Aim:
Quote every line as written. Omit pictures.
⟨
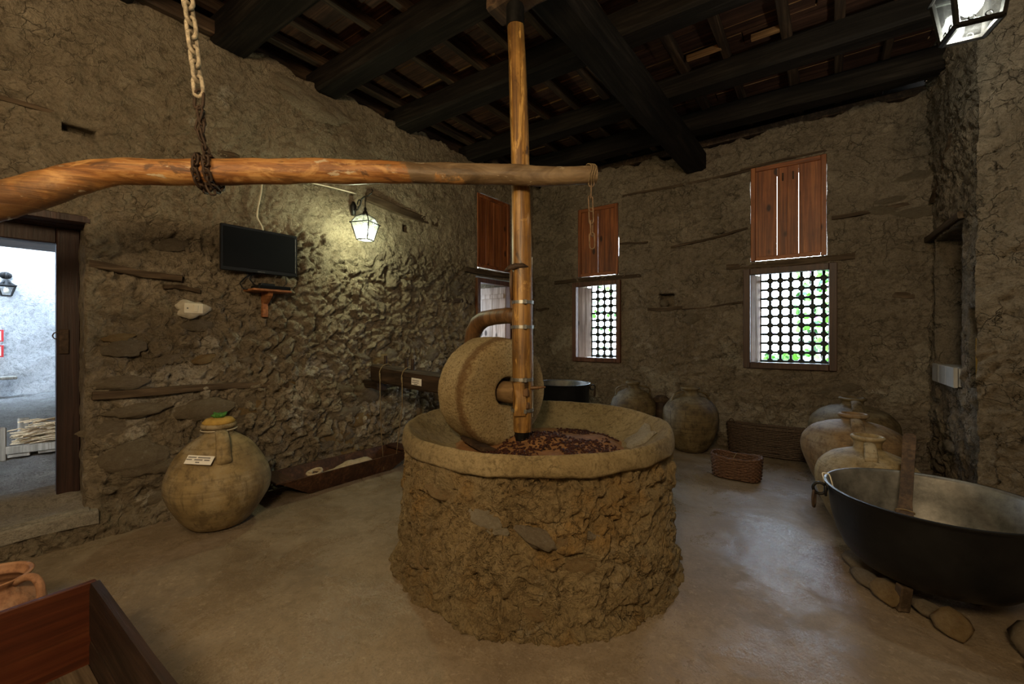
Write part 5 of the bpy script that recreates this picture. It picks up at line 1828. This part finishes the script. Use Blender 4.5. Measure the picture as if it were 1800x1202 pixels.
for k, (s_, z_end, lab) in enumerate(((0.20, 0.03, 'thin hemp cord hanging near the far end of the dark press beam'), (0.60, 0.25, 'thin hemp cord hanging from the middle pegs of the dark press beam'))):
    c = Vector((-4.10, 3.10, 1.075)) + pd * (s_ / 1.75)
    ring = [tuple(c + Vector((0.0, 0.104 * math.cos(a), 0.112 * math.sin(a)))) for a in np.linspace(0, 2 * PI, 21)]
    q_ = [tuple(c + Vector((0.012, -0.104, 0.02))), tuple(c + Vector((0.02, -0.108, -0.30))), tuple(c + Vector((0.05 - 0.09 * k, -0.115, -0.65))), tuple(Vector((c.x + 0.10 - 0.16 * k, c.y - 0.12, z_end)))]
    b = B()
    b.tube(ring, 0.006, 6)
    b.tube(q_, 0.0045, 6)
    tag(b.build('hemp_cord', 'rope', None, True), lab, 'cord')

# ================================================================== CAULDRONS


def cauldron(name, label, loc, R, H, rz, handles, seg=64, wall_=0.012):
    t = thing(name, label, 'cauldron', loc, rz)
    k = R / 0.5
    pr_ = [(0.0, 0.0), (0.16, 0.002), (0.26, 0.018), (0.35, 0.062), (0.41, 0.125), (0.445, 0.20), (0.472, 0.30), (0.488, H / k - 0.02), (0.498, H / k), (0.506, H / k + 0.006), (0.506, H / k + 0.014)]
    pr_ = [(r_ * k, z_ * k) for r_, z_ in pr_]
    inn = [(r_ - wall_, z_ + wall_) for r_, z_ in pr_[::-1][2:]]
    inn = [(max(r_, 0), z_) for r_, z_ in inn]
    b = B()
    b.lathe(pr_ + [(pr_[-1][0] - wall_, pr_[-1][1] + 0.002)], seg, 0, 0.012, 4)
    b.build('shell', 'cauldron', t, True, angle=60)
    b = B()
    b.lathe([(pr_[-1][0] - wall_ + 0.001, pr_[-1][1] + 0.001)] + inn, seg, 0, 0.012, 4, cap=False)
    b.build('inside', 'cauldron_in', t, True)['label'] = 'grey tinned inside of the cauldron'
    for a in handles:
        ca, sa = math.cos(a), math.sin(a)
        r0 = pr_[-3][0] * 1.0
        zt2 = pr_[-1][1]
        b = B()
        b.tube([((r0 + 0.033 + 0.035 * math.cos(q_)) * ca, (r0 + 0.033 + 0.035 * math.cos(q_)) * sa, zt2 - 0.055 + 0.035 * math.sin(q_)) for q_ in np.linspace(0, 2 * PI, 17)[:-1]], 0.009, 8, closed=True)
        b.box(((r0 + 0.004) * ca, (r0 + 0.004) * sa, zt2 - 0.06), (0.014, 0.05, 0.07), Matrix.Rotation(a, 3, 'Z'), 0.004)
        b.build('lug', 'iron', t, True)
        b = B()
        xt = Vector((-sa, ca, 0)) * 0.8 + Vector((ca, sa, 0)) * 0.25
        xt.normalize()
        c = Vector(((r0 + 0.062) * ca, (r0 + 0.062) * sa, zt2 - 0.125))
        b.tube([tuple(c + xt * 0.027 * math.cos(q_) + Vector((0, 0, 0.052 * math.sin(q_)))) for q_ in np.linspace(0, 2 * PI, 21)[:-1]], 0.008, 8, closed=True)
        b.build('ring_handle', 'rust', t, True)
    return t


ca1 = cauldron('cauldron', 'huge soot black cauldron propped on stones at the right wall', (0.58, 3.355, 0.11), 0.49, 0.465, 0, [math.radians(185), math.radians(5)])
ca2 = cauldron('cauldron', 'black cauldron with ring handle behind the mill, below the small window', (-2.80, 5.16, 0.0), 0.40, 0.84 * 0.5 / 0.5, 0, [math.radians(25), math.radians(205)])
# paddle and cord in the big cauldron
pdl = thing('wooden_paddle', 'dark wooden stirring paddle standing in the huge black cauldron', 'paddle', (0.42, 3.12, 0.22))
pv = Vector((0.165, 0.90, 0.585))
pv_n = pv.normalized()
sx_ = pv_n.cross(Vector((0, 0, 1))).normalized()
up_ = sx_.cross(pv_n)
Lp = pv.length
b = B()
w_s = [(0.0, 0.10), (0.06, 0.11), (0.30, 0.10), (0.40, 0.072), (0.48, 0.060), (0.9, 0.066), (Lp - 0.05, 0.070), (Lp - 0.015, 0.060), (Lp, 0.036)]
vv, ff = [], []
for s_, w_ in w_s:
    for (a, c) in ((-1, -1), (1, -1), (1, 1), (-1, 1)):
        vv.append(tuple(pv_n * s_ + sx_ * (a * w_ / 2) + up_ * (c * 0.013)))
for i in range(len(w_s) - 1):
    for j in range(4):
        ff.append((i * 4 + j, i * 4 + (j + 1) % 4, i * 4 + 4 + (j + 1) % 4, i * 4 + 4 + j))
ff += [(3, 2, 1, 0), tuple((len(w_s) - 1) * 4 + j for j in range(4))]
b.add(vv, ff)
b.build('blade_and_shaft', 'paddle', pdl)
c = pv_n * 0.40
B().tube([tuple(c + sx_ * 0.043 * math.cos(a) + up_ * 0.018 * math.sin(a)) for a in np.linspace(0, 2 * PI, 17)[:-1]], 0.004, 6, closed=True).build('cord_ring', 'rope', pdl, True)
cable('white_string', 'thin white string laid over the rim of the huge black cauldron', [(0.090, 3.36, 0.56), (0.075, 3.42, 0.606), (0.115, 3.41, 0.605), (0.135, 3.36, 0.52), (0.175, 3.30, 0.38), (0.20, 3.27, 0.30)], 0.004, 'cable')['category'] = 'string'

# stones and a billet propping the cauldron
rocks = [lump('rock', 40 + k, ('stone_b', 'stone_a', 'stone_c')[k % 3], 2, 1.0, 0.3) for k in range(5)]
for (x, y_, z, sx, sy, sz, rz, k, lab) in ((0.295, 3.275, 0.045, 0.055, 0.10, 0.045, 0.5, 1, 'flat slanting stone at the left end under the black cauldron'),
                                           (0.372, 3.175, 0.052, 0.07, 0.095, 0.056, 0.2, 0, 'orange block of stone under the black cauldron'),
                                           (0.535, 3.115, 0.036, 0.075, 0.05, 0.038, -0.5, 1, 'low grey stone under the black cauldron beside the wooden stake'),
                                           (0.60, 3.01, 0.055, 0.065, 0.085, 0.06, 0.3, 3, 'rounded tan stone sticking out before the black cauldron'),
                                           (0.76, 3.45, 0.06, 0.10, 0.10, 0.065, 0.1, 1, 'grey stone hidden at the back under the black cauldron'),
                                           (0.30, 3.50, 0.055, 0.09, 0.10, 0.06, 0.9, 4, 'grey stone under the cauldron side facing the jars')):
    o = link_mesh('rock', rocks[k], None, (x, y_, z), (0, 0, rz), (sx, sy, sz))
    tag(o, lab, 'stone', 'stones propping the cauldron')
o = B().box((0, 0, 0), (0.06, 0.05, 0.145), None, 0.006).build('wooden_stake', 'lath')
o.location = (0.425, 3.11, 0.072)
o.rotation_euler = (0.1, 0.05, 0.5)
tag(o, 'short upright wooden stake among the stones under the black cauldron', 'stake')
for (x, y_, z, s_, k, lab) in ((0.93, 3.0, 0.06, (0.13, 0.12, 0.10), 1, 'rough boulder lying on the floor at the right edge, upper one'), (0.905, 2.70, 0.07, (0.10, 0.14, 0.11), 4, 'rough boulder lying on the floor at the right edge, lower one')):
    o = link_mesh('boulder', rocks[k], None, (x, y_, z), (0, 0, 0.4), s_)
    tag(o, lab, 'boulder')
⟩
Answer for this exercise:
Write part 5 of the bpy script that recreates this picture. It picks up at line 1828. This part finishes the script. Use Blender 4.5. Measure the picture as if it were 1800x1202 pixels.
for k, (s_, z_end, lab) in enumerate(((0.20, 0.03, 'thin hemp cord hanging near the far end of the dark press beam'), (0.60, 0.25, 'thin hemp cord hanging from the middle pegs of the dark press beam'))):
    c = Vector((-4.10, 3.10, 1.075)) + pd * (s_ / 1.75)
    ring = [tuple(c + Vector((0.0, 0.104 * math.cos(a), 0.112 * math.sin(a)))) for a in np.linspace(0, 2 * PI, 21)]
    q_ = [tuple(c + Vector((0.012, -0.104, 0.02))), tuple(c + Vector((0.02, -0.108, -0.30))), tuple(c + Vector((0.05 - 0.09 * k, -0.115, -0.65))), tuple(Vector((c.x + 0.10 - 0.16 * k, c.y - 0.12, z_end)))]
    b = B()
    b.tube(ring, 0.006, 6)
    b.tube(q_, 0.0045, 6)
    tag(b.build('hemp_cord', 'rope', None, True), lab, 'cord')

# ================================================================== CAULDRONS


def cauldron(name, label, loc, R, H, rz, handles, seg=64, wall_=0.012):
    t = thing(name, label, 'cauldron', loc, rz)
    k = R / 0.5
    pr_ = [(0.0, 0.0), (0.16, 0.002), (0.26, 0.018), (0.35, 0.062), (0.41, 0.125), (0.445, 0.20), (0.472, 0.30), (0.488, H / k - 0.02), (0.498, H / k), (0.506, H / k + 0.006), (0.506, H / k + 0.014)]
    pr_ = [(r_ * k, z_ * k) for r_, z_ in pr_]
    inn = [(r_ - wall_, z_ + wall_) for r_, z_ in pr_[::-1][2:]]
    inn = [(max(r_, 0), z_) for r_, z_ in inn]
    b = B()
    b.lathe(pr_ + [(pr_[-1][0] - wall_, pr_[-1][1] + 0.002)], seg, 0, 0.012, 4)
    b.build('shell', 'cauldron', t, True, angle=60)
    b = B()
    b.lathe([(pr_[-1][0] - wall_ + 0.001, pr_[-1][1] + 0.001)] + inn, seg, 0, 0.012, 4, cap=False)
    b.build('inside', 'cauldron_in', t, True)['label'] = 'grey tinned inside of the cauldron'
    for a in handles:
        ca, sa = math.cos(a), math.sin(a)
        r0 = pr_[-3][0] * 1.0
        zt2 = pr_[-1][1]
        b = B()
        b.tube([((r0 + 0.033 + 0.035 * math.cos(q_)) * ca, (r0 + 0.033 + 0.035 * math.cos(q_)) * sa, zt2 - 0.055 + 0.035 * math.sin(q_)) for q_ in np.linspace(0, 2 * PI, 17)[:-1]], 0.009, 8, closed=True)
        b.box(((r0 + 0.004) * ca, (r0 + 0.004) * sa, zt2 - 0.06), (0.014, 0.05, 0.07), Matrix.Rotation(a, 3, 'Z'), 0.004)
        b.build('lug', 'iron', t, True)
        b = B()
        xt = Vector((-sa, ca, 0)) * 0.8 + Vector((ca, sa, 0)) * 0.25
        xt.normalize()
        c = Vector(((r0 + 0.062) * ca, (r0 + 0.062) * sa, zt2 - 0.125))
        b.tube([tuple(c + xt * 0.027 * math.cos(q_) + Vector((0, 0, 0.052 * math.sin(q_)))) for q_ in np.linspace(0, 2 * PI, 21)[:-1]], 0.008, 8, closed=True)
        b.build('ring_handle', 'rust', t, True)
    return t


ca1 = cauldron('cauldron', 'huge soot black cauldron propped on stones at the right wall', (0.58, 3.355, 0.11), 0.49, 0.465, 0, [math.radians(185), math.radians(5)])
ca2 = cauldron('cauldron', 'black cauldron with ring handle behind the mill, below the small window', (-2.80, 5.16, 0.0), 0.40, 0.84 * 0.5 / 0.5, 0, [math.radians(25), math.radians(205)])
# paddle and cord in the big cauldron
pdl = thing('wooden_paddle', 'dark wooden stirring paddle standing in the huge black cauldron', 'paddle', (0.42, 3.12, 0.22))
pv = Vector((0.165, 0.90, 0.585))
pv_n = pv.normalized()
sx_ = pv_n.cross(Vector((0, 0, 1))).normalized()
up_ = sx_.cross(pv_n)
Lp = pv.length
b = B()
w_s = [(0.0, 0.10), (0.06, 0.11), (0.30, 0.10), (0.40, 0.072), (0.48, 0.060), (0.9, 0.066), (Lp - 0.05, 0.070), (Lp - 0.015, 0.060), (Lp, 0.036)]
vv, ff = [], []
for s_, w_ in w_s:
    for (a, c) in ((-1, -1), (1, -1), (1, 1), (-1, 1)):
        vv.append(tuple(pv_n * s_ + sx_ * (a * w_ / 2) + up_ * (c * 0.013)))
for i in range(len(w_s) - 1):
    for j in range(4):
        ff.append((i * 4 + j, i * 4 + (j + 1) % 4, i * 4 + 4 + (j + 1) % 4, i * 4 + 4 + j))
ff += [(3, 2, 1, 0), tuple((len(w_s) - 1) * 4 + j for j in range(4))]
b.add(vv, ff)
b.build('blade_and_shaft', 'paddle', pdl)
c = pv_n * 0.40
B().tube([tuple(c + sx_ * 0.043 * math.cos(a) + up_ * 0.018 * math.sin(a)) for a in np.linspace(0, 2 * PI, 17)[:-1]], 0.004, 6, closed=True).build('cord_ring', 'rope', pdl, True)
cable('white_string', 'thin white string laid over the rim of the huge black cauldron', [(0.090, 3.36, 0.56), (0.075, 3.42, 0.606), (0.115, 3.41, 0.605), (0.135, 3.36, 0.52), (0.175, 3.30, 0.38), (0.20, 3.27, 0.30)], 0.004, 'cable')['category'] = 'string'

# stones and a billet propping the cauldron
rocks = [lump('rock', 40 + k, ('stone_b', 'stone_a', 'stone_c')[k % 3], 2, 1.0, 0.3) for k in range(5)]
for (x, y_, z, sx, sy, sz, rz, k, lab) in ((0.295, 3.275, 0.045, 0.055, 0.10, 0.045, 0.5, 1, 'flat slanting stone at the left end under the black cauldron'),
                                           (0.372, 3.175, 0.052, 0.07, 0.095, 0.056, 0.2, 0, 'orange block of stone under the black cauldron'),
                                           (0.535, 3.115, 0.036, 0.075, 0.05, 0.038, -0.5, 1, 'low grey stone under the black cauldron beside the wooden stake'),
                                           (0.60, 3.01, 0.055, 0.065, 0.085, 0.06, 0.3, 3, 'rounded tan stone sticking out before the black cauldron'),
                                           (0.76, 3.45, 0.06, 0.10, 0.10, 0.065, 0.1, 1, 'grey stone hidden at the back under the black cauldron'),
                                           (0.30, 3.50, 0.055, 0.09, 0.10, 0.06, 0.9, 4, 'grey stone under the cauldron side facing the jars')):
    o = link_mesh('rock', rocks[k], None, (x, y_, z), (0, 0, rz), (sx, sy, sz))
    tag(o, lab, 'stone', 'stones propping the cauldron')
o = B().box((0, 0, 0), (0.06, 0.05, 0.145), None, 0.006).build('wooden_stake', 'lath')
o.location = (0.425, 3.11, 0.072)
o.rotation_euler = (0.1, 0.05, 0.5)
tag(o, 'short upright wooden stake among the stones under the black cauldron', 'stake')
for (x, y_, z, s_, k, lab) in ((0.93, 3.0, 0.06, (0.13, 0.12, 0.10), 1, 'rough boulder lying on the floor at the right edge, upper one'), (0.905, 2.70, 0.07, (0.10, 0.14, 0.11), 4, 'rough boulder lying on the floor at the right edge, lower one')):
    o = link_mesh('boulder', rocks[k], None, (x, y_, z), (0, 0, 0.4), s_)
    tag(o, lab, 'boulder')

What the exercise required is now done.